To help the developers, the City of Miami and Miami-Dade County gave Midtown an estimated $177 million in tax breaks to pay for a parking garage and street improvements. So far, Midtown Equities has delivered three residential buildings, and Developers Diversified Realty Corp. built a shopping center that includes Target, Circuit City, Marshalls, Loehmann's, West Elm, and other stores. (Midtown Equities sold a 660,000-square-foot slice of the project to Ohio-based Developers Diversified Realty Corp., which developed the Shops at Midtown Miami.)

But construction delays, lawsuits, the real estate market crash, and a tanking economy have diminished the development's prospects of revitalizing the area. For one, the project is woefully behind schedule; Midtown Equities has not begun construction of a hotel and spa that was supposed to have been completed this past summer. In addition, the developer has also indefinitely halted plans for a fourth building, according to Midtown Equities' local attorney, Lucia Dougherty. "That building is off the table," she says. Cayre did not respond to two messages left on his company voicemail seeking comment.

"Midtown Miami is a victim of the marketplace," says Michael Cannon, executive director of Integra Realty Resources, a Miami-based real estate market analysis firm. "These are very difficult times, and redeveloping that neighborhood is going to take a lot longer than expected."

Compounding Midtown Miami's troubles are more than 50 lawsuits in state and federal court filed against the developers by buyers trying to get out of their contracts; most of them cite the delays as reasons for wanting out. In several cases, Midtown settled for undisclosed amounts and refunded condo buyers. In one instance, the developers settled with 17 unit owners of Midtown 2, the first building to be completed.

Other signs of Midtown Miami's problems include Cayre's initial partner, Miami developer Michael Samuel, bailing out of the project by selling off his interest last year. In addition, Cayre is facing foreclosure on a 5.5-acre site next to Midtown Miami, which indicates his company might not have the financial wherewithal to finish the project.

Nonetheless, local politicians and project boosters remain convinced Midtown Miami will create a vibrant middle-class community in Wynwood. The completed portions of the project have already improved the quality of the neighborhood and attracted shoppers to the big-box retailers — a sharp contrast from the days when addicts were getting their fix behind cargo containers. During this past December's Art Basel, Midtown was a prime destination for popular satellite fairs such as Art Miami and Photo Miami, as well as one of Basel's most captivating exhibits, "Station," on the second floor of the Midblock building on Buena Vista Avenue.

"It is really a nice community when you drive by," says Miami Planning Advisory Board member Maria Sardiña Mann. "It looks like it has the potential to be a really fun live/work-type environment.
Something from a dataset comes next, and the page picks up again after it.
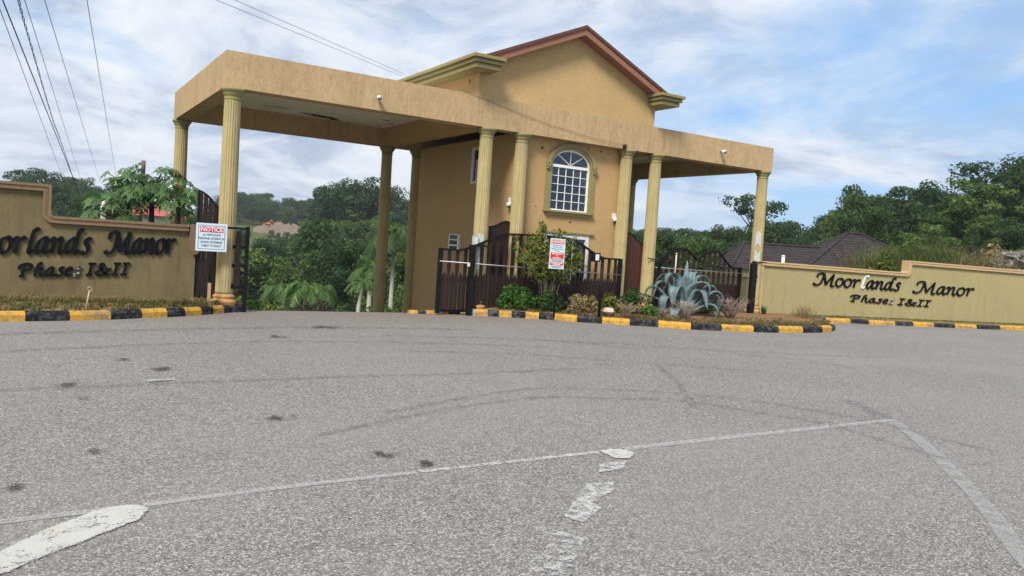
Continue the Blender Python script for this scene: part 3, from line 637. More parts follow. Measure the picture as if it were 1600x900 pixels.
mb = MB(); mb.prism([(AX - .69, 2.33), (AX + .69, 2.33), (AX + .69, 2.372), (AX - .69, 2.372)], FH, .001, .10); mb.prism([(AX - .64, 2.27), (AX + .64, 2.27), (AX + .64, 2.329), (AX - .64, 2.329)], FH, .001, .065)
mb.build('sill', MT['trim'], win)
iw = AW - .02; x0 = AX - iw; x1 = AX + iw; zt = 3.345; fd = -.06
archi = [(AX + iw * math.cos(t), AZ + (AR - .02) * math.sin(t)) for t in [math.pi * i / 24 for i in range(25)]]
mb = MB(); ribbon(mb, [(x1, 2.39), (x1, 2.7), (x1, 3.0)] + archi + [(x0, 3.0), (x0, 2.7), (x0, 2.39)], .02, FH, fd, fd + .05)
mb.prism([(x0 - .02, 2.371), (x1 + .02, 2.371), (x1 + .02, 2.405), (x0 - .02, 2.405)], FH, fd - .001, fd + .052)
mb.prism([(x0 + .02, zt), (x1 - .02, zt), (x1 - .02, zt + .062), (x0 + .02, zt + .062)], FH, fd - .001, fd + .056)
mb.build('frame', MT['white'], win)
mb = MB(); cw = (x1 - x0) / 5; ch = (zt - 2.405) / 5
for i in range(1, 5): mb.prism([(x0 + cw * i - .0062, 2.406), (x0 + cw * i + .0062, 2.406), (x0 + cw * i + .0062, zt - .001), (x0 + cw * i - .0062, zt - .001)], FH, fd + .01, fd + .036)
for j in range(1, 5): mb.prism([(x0 + .021, 2.405 + ch * j - .0062), (x1 - .021, 2.405 + ch * j - .0062), (x1 - .021, 2.405 + ch * j + .0062), (x0 + .021, 2.405 + ch * j + .0062)], FH, fd + .012, fd + .039)
for t in (.25, .5, .75):
    a = math.pi * t; ribbon(mb, [(AX + .03 * math.cos(a), zt + .063 + .02 * math.sin(a)), (AX + (iw - .02) * math.cos(a), AZ + (AR - .04) * math.sin(a))], .008, FH, fd + .012, fd + .039)
mb.build('glazing_bars', MT['white'], win)
for i in range(5):
    for j in range(5):
        a, b = x0 + cw * i + .004, 2.405 + ch * j + .004; e = rg.uniform(-.004, .004)
        MB().prism([(a, b), (a + cw - .008, b), (a + cw - .008, b + ch - .008), (a, b + ch - .008)], lambda s, z, d, a=a, e=e: FH(s, z, d + e * (s - a) * 4), fd + .015, fd + .019).build('pane', MT['glass'], win)
for k in range(4):
    pts = [(AX, zt + .062)] + [(AX + (iw - .02) * math.cos(t), AZ + (AR - .04) * math.sin(t)) for t in [math.pi * (k + i / 6) / 4 for i in range(7)]]
    if k in (0, 3): pts = [p for p in pts if p[1] > zt]
    MB().prism(pts, FH, fd + .016, fd + .020).build('pane', MT['glass'], win)
# lower window behind the shrub
w2 = thing('window', (.27, HY0, .35), None, None); w2.parent = gh; w2.location = Vector((.27, HY0, .35)) - Vector(ORG[gh.name]); ORG[w2.name] = (.27, HY0, .35)
mb = MB(); mb.prism([(-.50, 1.86), (1.04, 1.86), (1.04, 1.90), (-.50, 1.90)], FH, .001, .05); mb.build('head_moulding', MT['trim'], w2)
mb = MB(); ribbon(mb, [(-.32, .35), (.86, .35), (.86, 1.8), (-.32, 1.8)], .045, FH, -.08, .02, True)
for x in (.07, .27, .47): mb.prism([(x - .016, .40), (x + .016, .40), (x + .016, 1.75), (x - .016, 1.75)], FH, -.05, -.01)
for z in (.7, 1.05, 1.4): mb.prism([(-.27, z - .014), (.81, z - .014), (.81, z + .014), (-.27, z + .014)], FH, -.048, -.012)
mb.build('frame', MT['white_dirty'], w2)
for i in range(4):
    xs = [-.27, .07, .27, .47, .81]; zs = [.4, .7, 1.05, 1.4, 1.75]
    for j in range(4): MB().prism([(xs[i], zs[j]), (xs[i+1], zs[j]), (xs[i+1], zs[j+1]), (xs[i], zs[j+1])], FH, -.035, -.031).build('pane', MT['glass'], w2)
# side windows
def sidewin(fr, h):
    ww = thing('window', fr(h[0][0], h[0][1], 0), None, None); o = Vector(fr(h[0][0], h[0][1], 0)); ww.parent = gh; ww.location = o - Vector(ORG[gh.name]); ORG[ww.name] = tuple(o)
    mb = MB(); ribbon(mb, h, .03, fr, -.07, .02, True); mb.build('frame', MT['white_dirty'], ww)
    MB().prism(h, fr, -.03, -.026).build('pane', MT['glass'], ww)
for f, h in ((FS0, sw0), (FS1, sw1a), (FS1, sw1b)): sidewin(f, h)
# small flaws: plug holes in the wall
for x, z, r in ((.35, 2.13, .03), (-.55, 3.72, .04), (.72, 3.85, .025), (1.1, 3.83, .03), (1.35, 3.8, .02), (-.62, 2.42, .018), (.85, 1.98, .015)):
    MB().prism([(x + r * math.cos(t) * rg.uniform(.7, 1.2), z + r * .7 * math.sin(t) * rg.uniform(.7, 1.2)) for t in [6.283 * i / 9 for i in range(9)]], FH, .001, .003).build('wall_hole', MT['hole'], gh)
# upper storey
UX0, UX1, UY0, UY1, UA = -2.36, 2.46, .03, 5.4, .07
FU = Frame((0, UY0), (1, 0))
MB().prism([(UX0, 4.40 + .15), (UX1, 4.55), (UX1, 5.22), (UA, 6.235), (UX0, 5.22)], FU, 0, -.18).build('gable_wall', MT['gable'], gh)
MB().box(UX0, UX0 + .18, UY0 + .18, UY1, 4.535, 5.22).build('upper_wall', MT['house'], gh)
MB().box(UX1 - .18, UX1, UY0 + .18, UY1, 4.535, 5.22).build('upper_wall', MT['gable'], gh)
MB().prism([(UX0 + .18, 4.535), (UX1 - .18, 4.535), (UX1 - .18, 5.22), (UA, 6.2), (UX0 + .18, 5.22)], FU, -(UY1 - UY0) + .18, -(UY1 - UY0)).build('upper_wall', MT['gable'], gh)
MB().prism([(UX0 + .02, 4.97), (UX0 + .02, 4.90), (UX0 + .03, 4.90), (UX0 + .03, 4.97)], Frame((0, UY0), (1, 0)), -.6, -.63)
mb = MB().box(UX0 - .004, UX0, .42, .46, 4.86, 4.95); mb.build('drain_hole', MT['hole'], gh)
SLP = .437; ZA = 6.43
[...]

Hopefully when the economy turns around, the developers will complete what they promised."

Neisen Kasdin, a land use attorney with local law firm Akerman Senterfitt, which represents the Shops at Midtown, says the project has already been a catalyst. "We've created 1,500 jobs," the former Miami Beach mayor notes. "Eight percent of the workforce lives in the City of Miami."

Despite all of that, Midtown Equities is far from delivering on what it promised. The city, county, and developer agreed Midtown would not get reimbursed for construction of the parking garage until 90 percent of the project's first phase was completed by a certain deadline this past July. That didn't happen. Still, city and county commissioners voted to begin paying Midtown Equities an estimated $5.6 million a year to pay off the garage and other infrastructure.

City Commissioner Marc Sarnoff, whose district includes Midtown, told the Miami Herald: "I thought the wiser thing was to allow [the developers] to come as close as they can, let them continue to grow and take a breath."

What's more, city and county leaders were counting on money from the $3 billion port-tunnel/baseball-stadium megadeal to build a street car system that would directly feed into Midtown. But thanks to the Florida Department of Transportation's recent decision to scrap the tunnel, as well as local businessman Norman Braman's lawsuit against the city and county over the plan, some say the megadeal is effectively dead.

Kasdin concedes Miami's overbuilt condo market makes it unlikely any additional residential units will be built at Midtown Miami in the foreseeable future. And that makes it difficult to justify giving the developers taxpayer money when those funds could be used for municipal services around the city, says Miami real estate agent Doris Hall. "How is the developer revitalizing the area when units are sitting empty?" she says. "Taxpayer money was bartered away for nothing."

Mann, the advisory board member, adds that the city and county could also find a better use for the money being set aside for the street car. "I think there are more important issues we should be looking at," she says.

As for gallery owners Perez and Craft, they will reserve judgment for now. "It's been tough because it is such a new area," Craft opines. "But I still think I have a great location. Midtown Miami seemed the perfect fit."

Adds Perez: "It has been a bit of a struggle, but I am willing to stick around and work it out."